Set problem | Find each line containing the string "parts" and return it.

Data shown |
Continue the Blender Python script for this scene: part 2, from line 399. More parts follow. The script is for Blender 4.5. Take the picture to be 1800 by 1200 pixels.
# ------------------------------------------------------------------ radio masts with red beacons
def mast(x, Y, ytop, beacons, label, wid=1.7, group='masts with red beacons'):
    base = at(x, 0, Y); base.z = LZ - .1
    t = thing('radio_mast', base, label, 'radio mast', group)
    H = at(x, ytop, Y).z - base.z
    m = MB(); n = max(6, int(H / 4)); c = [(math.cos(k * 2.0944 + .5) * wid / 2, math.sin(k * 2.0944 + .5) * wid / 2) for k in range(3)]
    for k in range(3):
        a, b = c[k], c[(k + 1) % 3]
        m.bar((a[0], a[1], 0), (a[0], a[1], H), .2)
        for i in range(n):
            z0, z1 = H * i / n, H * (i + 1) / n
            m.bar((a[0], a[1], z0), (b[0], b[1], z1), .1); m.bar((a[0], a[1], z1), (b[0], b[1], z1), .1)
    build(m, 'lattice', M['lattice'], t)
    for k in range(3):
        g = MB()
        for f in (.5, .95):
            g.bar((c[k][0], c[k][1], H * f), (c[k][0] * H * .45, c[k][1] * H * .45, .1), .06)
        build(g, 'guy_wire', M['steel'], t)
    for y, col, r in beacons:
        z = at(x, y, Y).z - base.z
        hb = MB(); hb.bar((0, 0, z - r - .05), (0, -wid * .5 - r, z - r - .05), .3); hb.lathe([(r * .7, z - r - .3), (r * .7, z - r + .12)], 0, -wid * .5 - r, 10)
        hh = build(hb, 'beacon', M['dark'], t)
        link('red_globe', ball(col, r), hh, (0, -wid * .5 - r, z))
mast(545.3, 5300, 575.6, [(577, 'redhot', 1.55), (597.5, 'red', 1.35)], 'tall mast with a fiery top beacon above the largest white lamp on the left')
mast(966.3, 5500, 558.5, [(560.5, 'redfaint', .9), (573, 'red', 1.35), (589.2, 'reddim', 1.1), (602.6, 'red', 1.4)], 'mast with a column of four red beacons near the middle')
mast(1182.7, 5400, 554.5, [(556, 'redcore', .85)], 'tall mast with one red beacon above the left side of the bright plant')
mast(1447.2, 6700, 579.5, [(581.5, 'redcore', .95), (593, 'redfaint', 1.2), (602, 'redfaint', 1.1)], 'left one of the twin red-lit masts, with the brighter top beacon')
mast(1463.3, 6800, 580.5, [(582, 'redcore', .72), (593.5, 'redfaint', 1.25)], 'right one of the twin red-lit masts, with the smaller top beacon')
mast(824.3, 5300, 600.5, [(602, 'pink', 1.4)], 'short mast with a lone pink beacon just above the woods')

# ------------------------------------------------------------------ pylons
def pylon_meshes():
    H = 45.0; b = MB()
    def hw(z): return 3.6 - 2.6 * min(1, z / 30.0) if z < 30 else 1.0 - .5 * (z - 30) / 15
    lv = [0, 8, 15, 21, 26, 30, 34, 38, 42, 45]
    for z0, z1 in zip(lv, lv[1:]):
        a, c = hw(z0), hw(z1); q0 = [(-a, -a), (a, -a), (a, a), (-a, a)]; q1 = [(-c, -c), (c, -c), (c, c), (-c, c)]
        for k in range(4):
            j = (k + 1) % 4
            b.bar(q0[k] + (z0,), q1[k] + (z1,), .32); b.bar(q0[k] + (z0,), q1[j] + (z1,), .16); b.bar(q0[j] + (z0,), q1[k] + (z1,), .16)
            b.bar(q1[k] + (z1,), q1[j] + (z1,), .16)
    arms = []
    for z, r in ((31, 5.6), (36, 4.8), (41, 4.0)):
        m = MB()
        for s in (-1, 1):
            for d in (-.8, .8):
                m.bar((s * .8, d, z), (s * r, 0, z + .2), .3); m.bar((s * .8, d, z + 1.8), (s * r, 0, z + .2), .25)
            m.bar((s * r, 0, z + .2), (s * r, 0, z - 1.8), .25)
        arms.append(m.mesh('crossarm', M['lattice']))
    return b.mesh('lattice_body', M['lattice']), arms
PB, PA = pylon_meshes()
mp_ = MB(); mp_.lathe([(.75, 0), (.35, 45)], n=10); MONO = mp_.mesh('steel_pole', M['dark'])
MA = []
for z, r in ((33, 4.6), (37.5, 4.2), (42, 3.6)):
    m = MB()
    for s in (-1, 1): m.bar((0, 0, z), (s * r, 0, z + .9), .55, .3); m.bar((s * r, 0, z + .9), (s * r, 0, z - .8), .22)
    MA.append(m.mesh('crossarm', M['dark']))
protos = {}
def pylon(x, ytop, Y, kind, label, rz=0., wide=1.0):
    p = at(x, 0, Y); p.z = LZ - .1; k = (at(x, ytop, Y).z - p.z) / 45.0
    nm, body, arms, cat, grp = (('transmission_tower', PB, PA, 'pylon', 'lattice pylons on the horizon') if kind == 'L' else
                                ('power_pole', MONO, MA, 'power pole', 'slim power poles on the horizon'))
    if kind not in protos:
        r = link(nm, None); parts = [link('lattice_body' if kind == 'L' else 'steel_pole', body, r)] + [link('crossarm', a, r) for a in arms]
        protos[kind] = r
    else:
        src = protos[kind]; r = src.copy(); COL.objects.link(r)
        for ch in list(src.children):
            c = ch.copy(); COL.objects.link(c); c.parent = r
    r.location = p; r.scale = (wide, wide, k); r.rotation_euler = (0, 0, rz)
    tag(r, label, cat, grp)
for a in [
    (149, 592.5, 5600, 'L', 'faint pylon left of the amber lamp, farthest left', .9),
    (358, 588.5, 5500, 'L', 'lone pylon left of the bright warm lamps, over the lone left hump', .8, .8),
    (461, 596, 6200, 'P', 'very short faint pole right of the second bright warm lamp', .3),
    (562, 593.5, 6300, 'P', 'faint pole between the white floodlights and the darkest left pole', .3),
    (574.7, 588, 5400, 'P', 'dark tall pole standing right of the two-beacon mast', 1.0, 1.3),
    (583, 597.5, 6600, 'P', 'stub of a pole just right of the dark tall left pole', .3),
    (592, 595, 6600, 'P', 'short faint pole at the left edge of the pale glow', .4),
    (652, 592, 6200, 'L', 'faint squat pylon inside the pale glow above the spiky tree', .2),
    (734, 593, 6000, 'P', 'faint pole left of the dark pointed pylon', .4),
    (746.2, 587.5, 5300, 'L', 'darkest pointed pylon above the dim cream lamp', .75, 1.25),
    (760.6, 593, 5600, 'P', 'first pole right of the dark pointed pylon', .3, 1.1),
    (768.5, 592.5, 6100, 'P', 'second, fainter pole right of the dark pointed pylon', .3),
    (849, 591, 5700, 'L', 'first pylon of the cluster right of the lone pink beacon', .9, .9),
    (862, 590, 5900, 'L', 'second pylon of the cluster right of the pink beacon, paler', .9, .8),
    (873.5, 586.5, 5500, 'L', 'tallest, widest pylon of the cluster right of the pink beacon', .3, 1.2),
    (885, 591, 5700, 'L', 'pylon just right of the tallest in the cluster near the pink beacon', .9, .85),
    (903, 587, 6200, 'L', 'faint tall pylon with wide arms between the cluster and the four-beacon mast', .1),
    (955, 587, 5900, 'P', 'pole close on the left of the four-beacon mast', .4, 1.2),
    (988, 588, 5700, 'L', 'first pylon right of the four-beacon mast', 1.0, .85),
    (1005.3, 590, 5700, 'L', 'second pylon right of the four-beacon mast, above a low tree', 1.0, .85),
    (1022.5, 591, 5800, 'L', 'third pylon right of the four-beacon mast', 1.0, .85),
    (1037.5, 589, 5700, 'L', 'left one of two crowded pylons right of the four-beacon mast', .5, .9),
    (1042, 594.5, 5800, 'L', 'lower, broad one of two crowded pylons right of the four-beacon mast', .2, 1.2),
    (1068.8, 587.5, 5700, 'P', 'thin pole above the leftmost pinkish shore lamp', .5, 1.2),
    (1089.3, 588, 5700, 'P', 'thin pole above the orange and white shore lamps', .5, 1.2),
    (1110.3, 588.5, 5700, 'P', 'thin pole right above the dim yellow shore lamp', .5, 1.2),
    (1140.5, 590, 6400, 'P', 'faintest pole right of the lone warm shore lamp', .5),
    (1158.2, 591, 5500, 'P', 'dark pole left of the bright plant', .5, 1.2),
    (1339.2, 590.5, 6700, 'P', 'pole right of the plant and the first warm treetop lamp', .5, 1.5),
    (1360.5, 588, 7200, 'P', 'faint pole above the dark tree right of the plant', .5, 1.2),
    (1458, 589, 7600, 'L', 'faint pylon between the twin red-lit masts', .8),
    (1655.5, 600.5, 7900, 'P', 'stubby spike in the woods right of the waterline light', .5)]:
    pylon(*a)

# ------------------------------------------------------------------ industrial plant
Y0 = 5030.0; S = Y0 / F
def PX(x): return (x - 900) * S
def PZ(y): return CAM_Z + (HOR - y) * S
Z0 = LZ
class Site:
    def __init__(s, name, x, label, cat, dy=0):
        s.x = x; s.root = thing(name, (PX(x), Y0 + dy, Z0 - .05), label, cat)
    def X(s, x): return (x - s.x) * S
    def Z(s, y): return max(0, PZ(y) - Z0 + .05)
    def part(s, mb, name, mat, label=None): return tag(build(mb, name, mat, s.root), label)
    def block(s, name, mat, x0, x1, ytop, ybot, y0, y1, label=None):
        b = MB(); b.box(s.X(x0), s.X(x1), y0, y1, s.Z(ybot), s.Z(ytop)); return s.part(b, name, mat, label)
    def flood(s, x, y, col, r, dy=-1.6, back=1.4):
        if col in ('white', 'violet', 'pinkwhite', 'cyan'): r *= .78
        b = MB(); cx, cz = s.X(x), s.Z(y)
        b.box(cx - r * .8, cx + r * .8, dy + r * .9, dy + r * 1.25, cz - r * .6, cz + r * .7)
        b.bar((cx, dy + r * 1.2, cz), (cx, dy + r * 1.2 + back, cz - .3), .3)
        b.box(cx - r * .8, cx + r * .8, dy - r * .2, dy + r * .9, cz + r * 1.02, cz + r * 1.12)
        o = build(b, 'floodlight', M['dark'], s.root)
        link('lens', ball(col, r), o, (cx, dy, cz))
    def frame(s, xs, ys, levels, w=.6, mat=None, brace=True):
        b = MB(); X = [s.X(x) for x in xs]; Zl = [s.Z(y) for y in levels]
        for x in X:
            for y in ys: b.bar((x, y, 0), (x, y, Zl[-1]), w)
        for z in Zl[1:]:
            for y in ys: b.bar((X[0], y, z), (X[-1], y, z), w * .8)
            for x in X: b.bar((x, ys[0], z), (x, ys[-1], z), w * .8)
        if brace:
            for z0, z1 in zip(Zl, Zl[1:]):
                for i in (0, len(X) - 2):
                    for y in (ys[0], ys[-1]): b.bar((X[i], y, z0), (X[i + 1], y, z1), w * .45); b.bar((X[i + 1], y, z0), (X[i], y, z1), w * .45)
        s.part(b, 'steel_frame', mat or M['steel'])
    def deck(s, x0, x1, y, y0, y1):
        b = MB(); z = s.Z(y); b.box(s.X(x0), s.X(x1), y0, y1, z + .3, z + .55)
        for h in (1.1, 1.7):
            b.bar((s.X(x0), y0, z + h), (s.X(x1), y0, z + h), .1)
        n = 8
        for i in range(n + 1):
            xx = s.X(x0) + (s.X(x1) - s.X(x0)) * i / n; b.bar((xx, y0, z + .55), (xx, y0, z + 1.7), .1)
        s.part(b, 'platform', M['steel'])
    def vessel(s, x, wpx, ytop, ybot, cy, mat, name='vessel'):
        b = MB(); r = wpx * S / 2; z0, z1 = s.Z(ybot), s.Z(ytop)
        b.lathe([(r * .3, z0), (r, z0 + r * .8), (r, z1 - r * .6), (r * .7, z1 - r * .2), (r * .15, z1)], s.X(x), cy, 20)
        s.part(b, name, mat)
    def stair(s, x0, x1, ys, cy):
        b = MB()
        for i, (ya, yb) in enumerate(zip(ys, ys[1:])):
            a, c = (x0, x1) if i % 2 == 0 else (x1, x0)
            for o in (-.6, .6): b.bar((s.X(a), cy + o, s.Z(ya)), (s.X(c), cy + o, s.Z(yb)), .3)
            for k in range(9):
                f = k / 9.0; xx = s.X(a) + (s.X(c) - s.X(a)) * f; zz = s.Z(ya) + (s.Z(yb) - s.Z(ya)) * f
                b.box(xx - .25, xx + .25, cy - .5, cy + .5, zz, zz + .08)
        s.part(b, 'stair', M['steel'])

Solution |
Continue the Blender Python script for this scene: part 2, from line 399. More parts follow. The script is for Blender 4.5. Take the picture to be 1800 by 1200 pixels.
        r = link(nm, None); parts = [link('lattice_body' if kind == 'L' else 'steel_pole', body, r)] + [link('crossarm', a, r) for a in arms]